#### AIM:
Copy nothing but the text: reproduce each line of the listing exactly and leave the pictures out.

#### DATA EXCERPT:
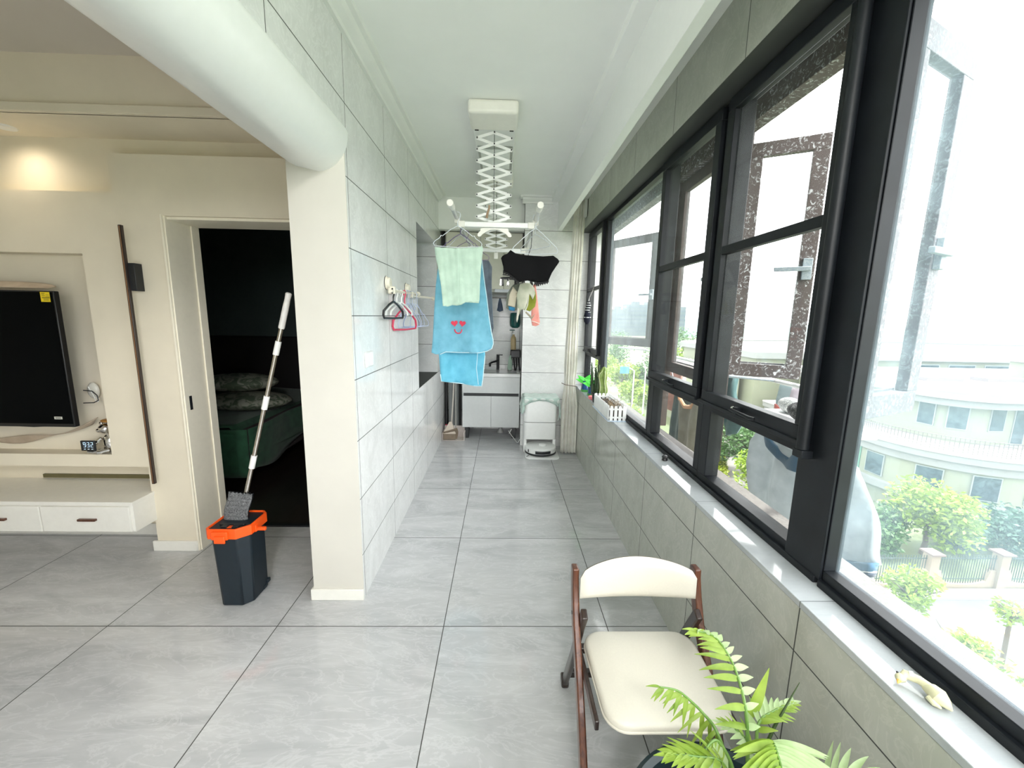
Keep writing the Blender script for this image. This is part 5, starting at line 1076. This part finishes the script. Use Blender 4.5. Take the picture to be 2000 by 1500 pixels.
# ------------------------------------------------------------ ground and street
G = -11.5
gm, nt, bs = new('grass_ground'); f = noise_f(nt, pos(nt), .25, 6); nt.links.new(ramp(nt, f, .35, .65, (.10, .13, .07), (.14, .165, .09)), bs.inputs['Base Color']); bs.inputs['Roughness'].default_value = 1
mb = MB(); mb.add([(-60, -300, G), (900, -300, G), (900, 900, G), (-60, 900, G)], [(0, 1, 2, 3)]); o = struct('ground', mb, gm, smooth=False)
asph = plain('asphalt', (0.087, 0.090, 0.099), .9, var=.08, scale=2); pave = plain('pavement', (0.180, 0.173, 0.165), .9, var=.08, scale=1); kerb = plain('pale_kerb', (.2, .2, .2), .8)
struct('road', MB().box(2, 120, 11.2, 17.0, G, G+.03), asph, smooth=False)
struct('road_marking', MB().box(2, 120, 14.9, 15.03, G+.03, G+.04), plain('road_yellow', (.55, .42, .10), .8), smooth=False)
struct('kerb', MB().box(2, 120, 17.0, 17.2, G, G+.14), kerb, smooth=False)
struct('pavement', MB().box(2, 120, 17.2, 17.75, G, G+.1), pave, smooth=False)
mb = MB(); mb.prism([(14, 22), (16.2, 22), (24.5, 40), (40, 95), (36, 95), (22.6, 41)], 2, G, G+.05); struct('side_street', mb, pave, smooth=False)
hed = leafm('hedge_leaves', (.10, .19, .02), (.24, .34, .03), 3)
def leafcloud(mb, c, rad, n, s_, seed, lobes=9):
    rnd = random.Random(seed); cen = []
    for i in range(lobes):
        d = Vector((rnd.uniform(-1, 1), rnd.uniform(-1, 1), rnd.uniform(-.8, 1)));
        if d.length > 1: d.normalize()
        cen.append((Vector(c)+Vector((d.x*rad[0]*.55, d.y*rad[1]*.55, d.z*rad[2]*.55)), rnd.uniform(.38, .6)))
    for i in range(n):
        p0, q = cen[rnd.randrange(lobes)]; d = Vector((rnd.gauss(0, 1), rnd.gauss(0, 1), rnd.gauss(0, 1))).normalized()*(rnd.random()**.35)
        p = p0+Vector((d.x*rad[0]*q, d.y*rad[1]*q, d.z*rad[2]*q))
        a = Vector((rnd.uniform(-1, 1), rnd.uniform(-1, 1), rnd.uniform(-.6, .6))).normalized(); b2 = a.cross(Vector((rnd.uniform(-1, 1), rnd.uniform(-1, 1), rnd.uniform(-1, 1)))).normalized()
        L = s_*rnd.uniform(.6, 1.3); a *= L; b2 *= L*.45
        mb.add([p-a, p-b2, p+a, p+b2], [(0, 1, 2, 3)])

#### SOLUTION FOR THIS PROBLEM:
Keep writing the Blender script for this image. This is part 5, starting at line 1076. This part finishes the script. Use Blender 4.5. Take the picture to be 2000 by 1500 pixels.
# ------------------------------------------------------------ ground and street
G = -11.5
gm, nt, bs = new('grass_ground'); f = noise_f(nt, pos(nt), .25, 6); nt.links.new(ramp(nt, f, .35, .65, (.10, .13, .07), (.14, .165, .09)), bs.inputs['Base Color']); bs.inputs['Roughness'].default_value = 1
mb = MB(); mb.add([(-60, -300, G), (900, -300, G), (900, 900, G), (-60, 900, G)], [(0, 1, 2, 3)]); o = struct('ground', mb, gm, smooth=False)
asph = plain('asphalt', (0.087, 0.090, 0.099), .9, var=.08, scale=2); pave = plain('pavement', (0.180, 0.173, 0.165), .9, var=.08, scale=1); kerb = plain('pale_kerb', (.2, .2, .2), .8)
struct('road', MB().box(2, 120, 11.2, 17.0, G, G+.03), asph, smooth=False)
struct('road_marking', MB().box(2, 120, 14.9, 15.03, G+.03, G+.04), plain('road_yellow', (.55, .42, .10), .8), smooth=False)
struct('kerb', MB().box(2, 120, 17.0, 17.2, G, G+.14), kerb, smooth=False)
struct('pavement', MB().box(2, 120, 17.2, 17.75, G, G+.1), pave, smooth=False)
mb = MB(); mb.prism([(14, 22), (16.2, 22), (24.5, 40), (40, 95), (36, 95), (22.6, 41)], 2, G, G+.05); struct('side_street', mb, pave, smooth=False)
hed = leafm('hedge_leaves', (.10, .19, .02), (.24, .34, .03), 3)
def leafcloud(mb, c, rad, n, s_, seed, lobes=9):
    rnd = random.Random(seed); cen = []
    for i in range(lobes):
        d = Vector((rnd.uniform(-1, 1), rnd.uniform(-1, 1), rnd.uniform(-.8, 1)));
        if d.length > 1: d.normalize()
        cen.append((Vector(c)+Vector((d.x*rad[0]*.55, d.y*rad[1]*.55, d.z*rad[2]*.55)), rnd.uniform(.38, .6)))
    for i in range(n):
        p0, q = cen[rnd.randrange(lobes)]; d = Vector((rnd.gauss(0, 1), rnd.gauss(0, 1), rnd.gauss(0, 1))).normalized()*(rnd.random()**.35)
        p = p0+Vector((d.x*rad[0]*q, d.y*rad[1]*q, d.z*rad[2]*q))
        a = Vector((rnd.uniform(-1, 1), rnd.uniform(-1, 1), rnd.uniform(-.6, .6))).normalized(); b2 = a.cross(Vector((rnd.uniform(-1, 1), rnd.uniform(-1, 1), rnd.uniform(-1, 1)))).normalized()
        L = s_*rnd.uniform(.6, 1.3); a *= L; b2 *= L*.45
        mb.add([p-a, p-b2, p+a, p+b2], [(0, 1, 2, 3)])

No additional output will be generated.